Respondent's allegations in paragraph 7 of the answer are neither vague nor ambiguous. In considering and denying a similar request for a more definite statement in Ryskiewicz v. Commissioner [Dec. 32,827], 63 T.C. 83, 85 (1974), this Court set forth the "basic standard" to be used in determining whether a pleading should be made more definite:

This standard is expressed in Rule 31(a) which provides that the "purpose of the pleadings is to give the parties and the Court fair notice of the matters in controversy and the basis for their respective positions."

Paragraph 7 of respondent's answer, to which petitioner's motion is directed, clearly satisfies the "basic standard" set forth in Rule 31(a). Paragraph 7 in its entirety gives "fair notice of the matter in controversy" and respondent's position with respect to fraud. See Ryskiewicz v. Commissioner, supra.

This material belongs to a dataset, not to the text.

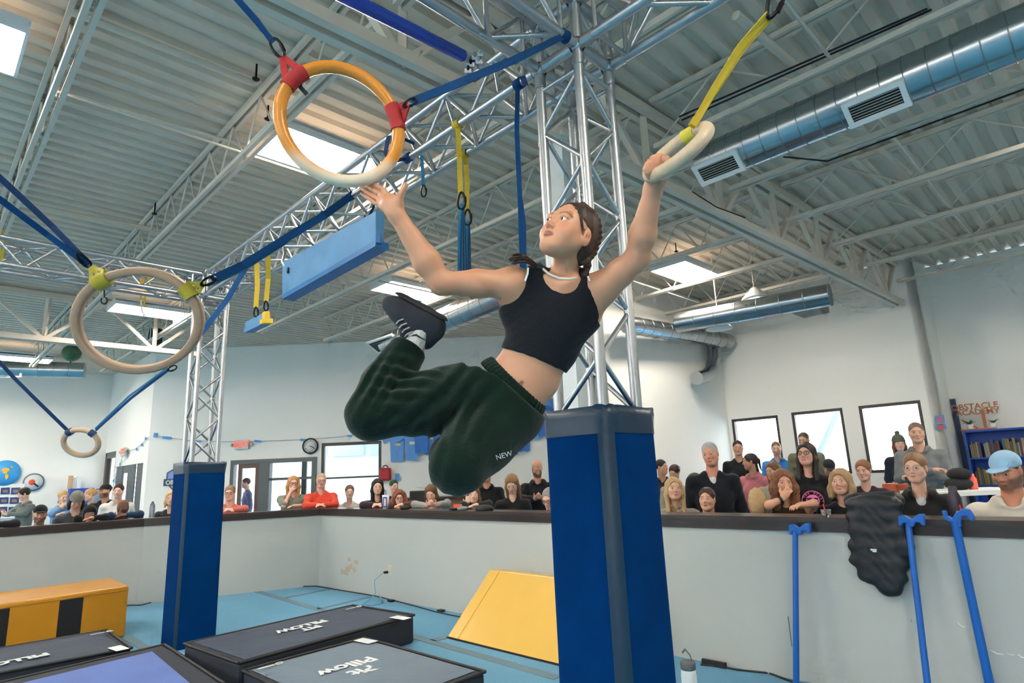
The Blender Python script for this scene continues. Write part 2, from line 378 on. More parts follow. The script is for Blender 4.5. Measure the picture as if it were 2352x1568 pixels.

Rule 36(b) sets out the required form and content of an answer. It provides that the "answer shall contain a clear and concise statement of every ground, together with the facts in support thereof on which the Commissioner relies and has the burden of proof." The "ground" upon which respondent relies and as to which she bears the burden of proof is the addition to tax for fraud. Respondent's statement of the ground is clear and the facts in support thereof are set forth sufficiently for petitioner to frame its responsive reply.

A motion under Rule 51(a) is not the proper procedure to be utilized to obtain the information sought by petitioner. Ryskiewicz v. Commissioner, supra at 86. See also Estate of Allensworth v. Commissioner [Dec. 33,752], 66 T.C. 33, 35 (1976), explicitly stating that a motion for a more definite statement under Rule 51(a) "is not to be used merely to obtain a statement of the Commissioner's grounds or the facts or theories upon which he relies."

Petitioner will have an opportunity to request the information it seeks from respondent under the discovery rules of this Court. However, we express no opinion here as to what extent, if any, petitioner would be entitled to obtain discovery of this information.

An appropriate order denying petitioner's motion for more definite statements will be issued.